By encouraging our students to engage with ideas – about human creativity, individuality and community – as well as a keen critical perspective and a thorough understanding of how things work in media technologies and industries, we can truly equip them for thinking intelligently about the present and the future.
6: Tools for thinking and making
Ultimately, Media Studies should encourage creative thinking and creative making. It is at its best when it is about encouraging people to think (and, correspondingly, at its worst when it tries to tell people what to think).
Media Studies should give people the tools – or help them to invent the tools – which will foster creative exchange between individuals and groups.
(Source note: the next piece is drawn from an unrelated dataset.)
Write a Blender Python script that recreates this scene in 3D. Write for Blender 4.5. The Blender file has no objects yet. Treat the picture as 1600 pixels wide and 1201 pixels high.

The ability to express ourselves, and to make our mark on the world, is crucial to a healthy society. Our students, then, need to be able to do this for themselves, but it should not be exclusive to them: they must also be able to foster this in others.
As Ivan Illich wrote in Tools for Conviviality (1973), ‘People need not only to obtain things, they need above all the freedom to make things among which they can live, to give shape to them according to their own tastes, and to put them to use in caring for and about others’. As electronic media moves well beyond the consumer ‘have what you’re given’ model of the twentieth century, towards a much healthier ecosystem where media-making is just as much a part of everyday life as media-receiving, Media Studies has to be about understanding the tools, using the tools, and making new tools, for meaningful personal and community purposes.
Some Reading
Baym, Nancy K. (2010), Personal Connections in the Digital Age, Cambridge: Polity.
Burgess, Jean, & Green, Joshua (2009), YouTube: Online Video and Participatory Culture, Cambridge: Polity.
Gauntlett, David (2011), Making is Connecting: The social meaning of creativity, from DIY and knitting to YouTube and Web 2.0, Cambridge: Polity.
Illich, Ivan (1973), Tools for Conviviality, London: Calder & Boyars.
Lanier, Jaron (2010), You Are Not a Gadget: A Manifesto, London: Allen Lane.
Leadbeater, Charles (2008), We Think: Mass Innovation not Mass Production, London: Profile Books.
Shirky, Clay (2008), Here Comes Everybody: The Power of Organising Without Organisations, London: Allen Lane.
Shirky, Clay (2010), Cognitive Surplus: Creativity and Generosity in a Connected Age, London: Allen Lane.